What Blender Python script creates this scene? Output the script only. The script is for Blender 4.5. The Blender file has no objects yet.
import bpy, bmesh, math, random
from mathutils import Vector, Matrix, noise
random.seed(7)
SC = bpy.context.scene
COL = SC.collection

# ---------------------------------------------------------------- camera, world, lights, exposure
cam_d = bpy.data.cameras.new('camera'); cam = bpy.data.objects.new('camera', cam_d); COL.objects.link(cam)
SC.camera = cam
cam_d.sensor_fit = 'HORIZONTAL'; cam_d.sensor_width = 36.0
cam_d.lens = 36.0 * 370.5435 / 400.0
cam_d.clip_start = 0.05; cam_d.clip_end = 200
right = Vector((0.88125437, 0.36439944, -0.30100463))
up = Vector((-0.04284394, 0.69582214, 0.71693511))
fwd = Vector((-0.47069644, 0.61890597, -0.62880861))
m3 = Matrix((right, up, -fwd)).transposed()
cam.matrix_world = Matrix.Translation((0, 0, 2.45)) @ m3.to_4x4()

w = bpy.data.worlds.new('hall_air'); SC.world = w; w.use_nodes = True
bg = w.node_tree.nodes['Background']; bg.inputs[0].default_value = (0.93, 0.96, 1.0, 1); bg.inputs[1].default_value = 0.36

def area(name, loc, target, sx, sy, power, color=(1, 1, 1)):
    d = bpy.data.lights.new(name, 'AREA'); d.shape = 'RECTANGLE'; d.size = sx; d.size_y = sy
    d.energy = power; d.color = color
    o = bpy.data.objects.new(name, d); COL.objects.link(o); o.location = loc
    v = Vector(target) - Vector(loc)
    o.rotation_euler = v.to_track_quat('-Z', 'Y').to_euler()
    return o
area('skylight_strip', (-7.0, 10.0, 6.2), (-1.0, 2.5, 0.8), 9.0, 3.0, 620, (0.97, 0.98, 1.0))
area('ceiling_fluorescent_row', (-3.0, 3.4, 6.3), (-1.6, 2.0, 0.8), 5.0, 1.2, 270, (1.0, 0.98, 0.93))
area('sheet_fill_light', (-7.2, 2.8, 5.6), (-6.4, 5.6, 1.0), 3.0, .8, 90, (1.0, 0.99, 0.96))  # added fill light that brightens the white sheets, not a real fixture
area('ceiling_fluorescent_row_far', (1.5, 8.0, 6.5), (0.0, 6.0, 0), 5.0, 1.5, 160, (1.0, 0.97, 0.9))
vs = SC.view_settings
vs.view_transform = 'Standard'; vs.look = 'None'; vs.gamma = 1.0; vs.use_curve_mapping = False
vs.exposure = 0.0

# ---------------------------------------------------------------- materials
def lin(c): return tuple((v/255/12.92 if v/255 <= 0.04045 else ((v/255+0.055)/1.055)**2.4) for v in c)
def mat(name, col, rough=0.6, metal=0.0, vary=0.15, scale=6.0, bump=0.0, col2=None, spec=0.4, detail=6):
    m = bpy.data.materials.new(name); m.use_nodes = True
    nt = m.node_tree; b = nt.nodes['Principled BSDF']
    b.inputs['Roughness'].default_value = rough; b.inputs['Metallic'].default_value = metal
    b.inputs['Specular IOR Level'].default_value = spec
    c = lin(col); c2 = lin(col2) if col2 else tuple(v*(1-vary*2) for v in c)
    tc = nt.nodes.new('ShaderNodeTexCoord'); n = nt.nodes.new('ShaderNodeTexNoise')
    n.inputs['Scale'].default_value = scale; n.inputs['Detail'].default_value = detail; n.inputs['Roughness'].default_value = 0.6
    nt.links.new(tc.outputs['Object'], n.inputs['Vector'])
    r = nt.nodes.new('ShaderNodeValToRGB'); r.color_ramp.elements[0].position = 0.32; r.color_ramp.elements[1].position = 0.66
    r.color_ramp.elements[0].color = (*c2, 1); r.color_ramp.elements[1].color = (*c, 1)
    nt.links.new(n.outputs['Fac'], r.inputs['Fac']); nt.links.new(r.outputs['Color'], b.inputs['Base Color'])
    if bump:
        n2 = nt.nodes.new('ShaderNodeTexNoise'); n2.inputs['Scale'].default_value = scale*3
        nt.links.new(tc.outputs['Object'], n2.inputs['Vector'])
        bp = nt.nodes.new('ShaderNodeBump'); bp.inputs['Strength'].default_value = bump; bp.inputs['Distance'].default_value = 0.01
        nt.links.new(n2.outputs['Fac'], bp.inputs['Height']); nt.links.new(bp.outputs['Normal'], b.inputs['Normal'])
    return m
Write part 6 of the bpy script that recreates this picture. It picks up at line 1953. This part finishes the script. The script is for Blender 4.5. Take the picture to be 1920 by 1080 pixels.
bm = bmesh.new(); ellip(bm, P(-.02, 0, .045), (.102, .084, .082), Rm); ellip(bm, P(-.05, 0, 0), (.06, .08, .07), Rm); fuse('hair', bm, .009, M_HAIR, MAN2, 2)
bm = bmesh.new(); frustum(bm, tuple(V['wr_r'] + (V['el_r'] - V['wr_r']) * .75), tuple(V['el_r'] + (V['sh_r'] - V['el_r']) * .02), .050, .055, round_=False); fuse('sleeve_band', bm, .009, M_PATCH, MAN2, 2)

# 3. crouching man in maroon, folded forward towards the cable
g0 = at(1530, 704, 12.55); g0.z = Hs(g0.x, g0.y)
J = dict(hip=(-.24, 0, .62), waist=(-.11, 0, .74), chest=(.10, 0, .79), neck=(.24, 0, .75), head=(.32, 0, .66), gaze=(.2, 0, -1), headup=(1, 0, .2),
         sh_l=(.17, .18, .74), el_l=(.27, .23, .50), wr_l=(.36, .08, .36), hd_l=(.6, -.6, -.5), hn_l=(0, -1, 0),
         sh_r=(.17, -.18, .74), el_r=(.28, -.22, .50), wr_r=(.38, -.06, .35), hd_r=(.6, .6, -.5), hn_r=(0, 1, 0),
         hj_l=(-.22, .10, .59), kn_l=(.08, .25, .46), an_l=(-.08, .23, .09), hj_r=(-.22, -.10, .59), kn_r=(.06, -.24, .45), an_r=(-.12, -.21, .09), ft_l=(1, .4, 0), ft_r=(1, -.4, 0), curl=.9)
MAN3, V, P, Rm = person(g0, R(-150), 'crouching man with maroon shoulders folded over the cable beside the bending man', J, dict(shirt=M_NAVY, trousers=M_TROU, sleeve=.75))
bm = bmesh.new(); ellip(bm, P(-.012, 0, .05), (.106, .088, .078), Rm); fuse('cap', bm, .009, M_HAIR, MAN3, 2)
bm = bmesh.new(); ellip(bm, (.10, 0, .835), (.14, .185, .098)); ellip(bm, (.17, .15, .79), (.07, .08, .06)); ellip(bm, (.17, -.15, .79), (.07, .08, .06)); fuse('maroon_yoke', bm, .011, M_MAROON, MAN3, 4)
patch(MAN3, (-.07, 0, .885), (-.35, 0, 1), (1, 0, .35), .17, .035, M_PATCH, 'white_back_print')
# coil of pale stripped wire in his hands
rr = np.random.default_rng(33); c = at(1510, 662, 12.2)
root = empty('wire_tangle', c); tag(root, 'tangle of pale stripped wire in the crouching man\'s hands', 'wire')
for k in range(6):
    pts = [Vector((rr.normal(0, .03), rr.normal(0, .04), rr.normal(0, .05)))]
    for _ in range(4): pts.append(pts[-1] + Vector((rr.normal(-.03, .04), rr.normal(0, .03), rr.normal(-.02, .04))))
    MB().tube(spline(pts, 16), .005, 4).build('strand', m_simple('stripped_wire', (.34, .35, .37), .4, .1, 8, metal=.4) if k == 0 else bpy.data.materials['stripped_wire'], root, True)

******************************

The exercise
Output each entry precisely as given.

Answer below
What Blender Python script creates this scene? Output the script only. The script is for Blender 4.5. The Blender file has no objects yet.
import bpy, bmesh, math, random
from mathutils import Vector, Matrix, noise
random.seed(7)
SC = bpy.context.scene
COL = SC.collection

# ---------------------------------------------------------------- camera, world, lights, exposure
cam_d = bpy.data.cameras.new('camera'); cam = bpy.data.objects.new('camera', cam_d); COL.objects.link(cam)
SC.camera = cam
cam_d.sensor_fit = 'HORIZONTAL'; cam_d.sensor_width = 36.0
cam_d.lens = 36.0 * 370.5435 / 400.0
cam_d.clip_start = 0.05; cam_d.clip_end = 200
right = Vector((0.88125437, 0.36439944, -0.30100463))
up = Vector((-0.04284394, 0.69582214, 0.71693511))
fwd = Vector((-0.47069644, 0.61890597, -0.62880861))
m3 = Matrix((right, up, -fwd)).transposed()
cam.matrix_world = Matrix.Translation((0, 0, 2.45)) @ m3.to_4x4()

w = bpy.data.worlds.new('hall_air'); SC.world = w; w.use_nodes = True
bg = w.node_tree.nodes['Background']; bg.inputs[0].default_value = (0.93, 0.96, 1.0, 1); bg.inputs[1].default_value = 0.36

def area(name, loc, target, sx, sy, power, color=(1, 1, 1)):
    d = bpy.data.lights.new(name, 'AREA'); d.shape = 'RECTANGLE'; d.size = sx; d.size_y = sy
    d.energy = power; d.color = color
    o = bpy.data.objects.new(name, d); COL.objects.link(o); o.location = loc
    v = Vector(target) - Vector(loc)
    o.rotation_euler = v.to_track_quat('-Z', 'Y').to_euler()
    return o
area('skylight_strip', (-7.0, 10.0, 6.2), (-1.0, 2.5, 0.8), 9.0, 3.0, 620, (0.97, 0.98, 1.0))
area('ceiling_fluorescent_row', (-3.0, 3.4, 6.3), (-1.6, 2.0, 0.8), 5.0, 1.2, 270, (1.0, 0.98, 0.93))
area('sheet_fill_light', (-7.2, 2.8, 5.6), (-6.4, 5.6, 1.0), 3.0, .8, 90, (1.0, 0.99, 0.96))  # added fill light that brightens the white sheets, not a real fixture
area('ceiling_fluorescent_row_far', (1.5, 8.0, 6.5), (0.0, 6.0, 0), 5.0, 1.5, 160, (1.0, 0.97, 0.9))
vs = SC.view_settings
vs.view_transform = 'Standard'; vs.look = 'None'; vs.gamma = 1.0; vs.use_curve_mapping = False
vs.exposure = 0.0

# ---------------------------------------------------------------- materials
def lin(c): return tuple((v/255/12.92 if v/255 <= 0.04045 else ((v/255+0.055)/1.055)**2.4) for v in c)
def mat(name, col, rough=0.6, metal=0.0, vary=0.15, scale=6.0, bump=0.0, col2=None, spec=0.4, detail=6):
    m = bpy.data.materials.new(name); m.use_nodes = True
    nt = m.node_tree; b = nt.nodes['Principled BSDF']
    b.inputs['Roughness'].default_value = rough; b.inputs['Metallic'].default_value = metal
    b.inputs['Specular IOR Level'].default_value = spec
    c = lin(col); c2 = lin(col2) if col2 else tuple(v*(1-vary*2) for v in c)
    tc = nt.nodes.new('ShaderNodeTexCoord'); n = nt.nodes.new('ShaderNodeTexNoise')
    n.inputs['Scale'].default_value = scale; n.inputs['Detail'].default_value = detail; n.inputs['Roughness'].default_value = 0.6
    nt.links.new(tc.outputs['Object'], n.inputs['Vector'])
    r = nt.nodes.new('ShaderNodeValToRGB'); r.color_ramp.elements[0].position = 0.32; r.color_ramp.elements[1].position = 0.66
    r.color_ramp.elements[0].color = (*c2, 1); r.color_ramp.elements[1].color = (*c, 1)
    nt.links.new(n.outputs['Fac'], r.inputs['Fac']); nt.links.new(r.outputs['Color'], b.inputs['Base Color'])
    if bump:
        n2 = nt.nodes.new('ShaderNodeTexNoise'); n2.inputs['Scale'].default_value = scale*3
        nt.links.new(tc.outputs['Object'], n2.inputs['Vector'])
        bp = nt.nodes.new('ShaderNodeBump'); bp.inputs['Strength'].default_value = bump; bp.inputs['Distance'].default_value = 0.01
        nt.links.new(n2.outputs['Fac'], bp.inputs['Height']); nt.links.new(bp.outputs['Normal'], b.inputs['Normal'])
    return m
Write part 6 of the bpy script that recreates this picture. It picks up at line 1953. This part finishes the script. The script is for Blender 4.5. Take the picture to be 1920 by 1080 pixels.
bm = bmesh.new(); ellip(bm, P(-.02, 0, .045), (.102, .084, .082), Rm); ellip(bm, P(-.05, 0, 0), (.06, .08, .07), Rm); fuse('hair', bm, .009, M_HAIR, MAN2, 2)
bm = bmesh.new(); frustum(bm, tuple(V['wr_r'] + (V['el_r'] - V['wr_r']) * .75), tuple(V['el_r'] + (V['sh_r'] - V['el_r']) * .02), .050, .055, round_=False); fuse('sleeve_band', bm, .009, M_PATCH, MAN2, 2)

# 3. crouching man in maroon, folded forward towards the cable
g0 = at(1530, 704, 12.55); g0.z = Hs(g0.x, g0.y)
J = dict(hip=(-.24, 0, .62), waist=(-.11, 0, .74), chest=(.10, 0, .79), neck=(.24, 0, .75), head=(.32, 0, .66), gaze=(.2, 0, -1), headup=(1, 0, .2),
         sh_l=(.17, .18, .74), el_l=(.27, .23, .50), wr_l=(.36, .08, .36), hd_l=(.6, -.6, -.5), hn_l=(0, -1, 0),
         sh_r=(.17, -.18, .74), el_r=(.28, -.22, .50), wr_r=(.38, -.06, .35), hd_r=(.6, .6, -.5), hn_r=(0, 1, 0),
         hj_l=(-.22, .10, .59), kn_l=(.08, .25, .46), an_l=(-.08, .23, .09), hj_r=(-.22, -.10, .59), kn_r=(.06, -.24, .45), an_r=(-.12, -.21, .09), ft_l=(1, .4, 0), ft_r=(1, -.4, 0), curl=.9)
MAN3, V, P, Rm = person(g0, R(-150), 'crouching man with maroon shoulders folded over the cable beside the bending man', J, dict(shirt=M_NAVY, trousers=M_TROU, sleeve=.75))
bm = bmesh.new(); ellip(bm, P(-.012, 0, .05), (.106, .088, .078), Rm); fuse('cap', bm, .009, M_HAIR, MAN3, 2)
bm = bmesh.new(); ellip(bm, (.10, 0, .835), (.14, .185, .098)); ellip(bm, (.17, .15, .79), (.07, .08, .06)); ellip(bm, (.17, -.15, .79), (.07, .08, .06)); fuse('maroon_yoke', bm, .011, M_MAROON, MAN3, 4)
patch(MAN3, (-.07, 0, .885), (-.35, 0, 1), (1, 0, .35), .17, .035, M_PATCH, 'white_back_print')
# coil of pale stripped wire in his hands
rr = np.random.default_rng(33); c = at(1510, 662, 12.2)
root = empty('wire_tangle', c); tag(root, 'tangle of pale stripped wire in the crouching man\'s hands', 'wire')
for k in range(6):
    pts = [Vector((rr.normal(0, .03), rr.normal(0, .04), rr.normal(0, .05)))]
    for _ in range(4): pts.append(pts[-1] + Vector((rr.normal(-.03, .04), rr.normal(0, .03), rr.normal(-.02, .04))))
    MB().tube(spline(pts, 16), .005, 4).build('strand', m_simple('stripped_wire', (.34, .35, .37), .4, .1, 8, metal=.4) if k == 0 else bpy.data.materials['stripped_wire'], root, True)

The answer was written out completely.